Conflicts of interest aren’t some kind of regrettable externality of life: they are life. For if one adopts the dystopian view — well, you might call it dystopian; some of us find it strangely comforting — that if left alone, all human beings will instinctively feather their own nests at every opportunity they get — we should see conflicts of interest not as some kind of canker, to be identified and expunged wherever we find them, but as a fundamental part of the operating system — as inevitable as getting grease on your hands when you handle a bike-chain.

There is an argument — one I suppose I just made up, but others may have beaten me to it — that the difference between a practical philosophy and an idiotic one is the degree to which it encodes as its starting assumption, that all men — and women, though in our times it’s easy to forget that — are jerks, and have to physically restrain themselves from scoffing all the biscuits, and even then only do so if they think they’ll get busted if they don’t.

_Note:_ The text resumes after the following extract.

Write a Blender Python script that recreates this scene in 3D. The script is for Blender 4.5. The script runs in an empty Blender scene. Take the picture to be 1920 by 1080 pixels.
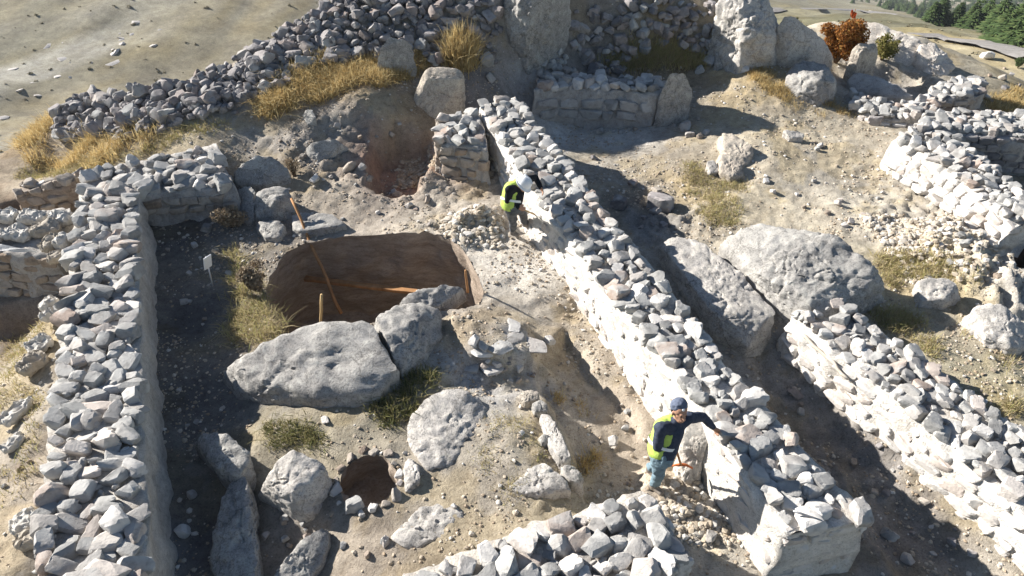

If you start with that assumption, you can set up your institutions in a way that the inevitable conflicts of interest iron themselves out, like out-of phase-speakers, and the noise that remains — of course there will be noise — is more or less tolerable and even productive. Case in point: Adam Smith’s invisible hand. It’s beauty as a model is it supposes every merchant is out for her own interests, to the exclusion of everything else. But put these impulses in competition with each other and something rather unexpected happened.

On the other hand, put a benign but all-powerful state in place to look after all our interests fairly and equitably, don’t be surprised when you get presidential palaces with gold plate lavatories, gulags, great leaps forward and so on.